Yo, la verdad, me quedé aliviado. La situación había estallado, pero sin violencia. Al volverme transparente había pasado a una cómoda posición de espectador y aunque Carol me dirigía de vez en cuando miradas interrogantes, yo ponía cara de paisaje y pensaba: «¿miedo?, ¡toma miedo!, tú te lo has buscado».
Todavía nos quedaban más de tres horas de cola. En ese tiempo, como no podía ser menos, sin tener que preguntar, me pude enterar -no me quedó más remedio- de parte de la historia de nuestra guía. Su marido ostentaba un empleo de suboficial en la Guardia Personal del Jefe del Estado. Había hecho la guerra, obviamente en el bando nacional. Tras la guerra consiguió una plaza en la Casa Militar y cuando la Guardia Mora volvió a su tierra, en la Guardia Personal. Disfrutaban de una vivienda en el Pardo, donde habían criado felices a sus hijos contribuyendo a la Paz y el Progreso de España.

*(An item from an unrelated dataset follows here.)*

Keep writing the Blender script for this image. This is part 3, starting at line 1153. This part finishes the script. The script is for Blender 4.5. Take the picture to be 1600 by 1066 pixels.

A la una llevábamos tres horas de cola y llamé desde una cabina al colegio para pedir permiso para no ir a comer y cumplir nuestro objetivo. A las tres entrábamos en la capilla ardiente. El cadáver de Franco me pareció pequeño, gris y ceniciento.
La mayoría de la gente que desfilaba por allí estaba triste y emocionada, todos eramos conscientes de vivir un momento histórico de cambio y sentíamos incertidumbre sobre si sabríamos conducir el futuro hacia donde queríamos, conscientes de que no todos queríamos lo mismo o no lo queríamos por el mismo camino.
Seguramente no todos los que desfilaron por aquella capilla ardiente eran adeptos al Régimen. Habría curiosos, aspirantes a vivir en directo un momento histórico y hasta quien quisiera asegurarse de que el tio Paco estaba frío sin recuperación.
Yo tenía diecisiete años, han pasado cincuenta y lo recuerdo, casi, como si hubiera sido ayer.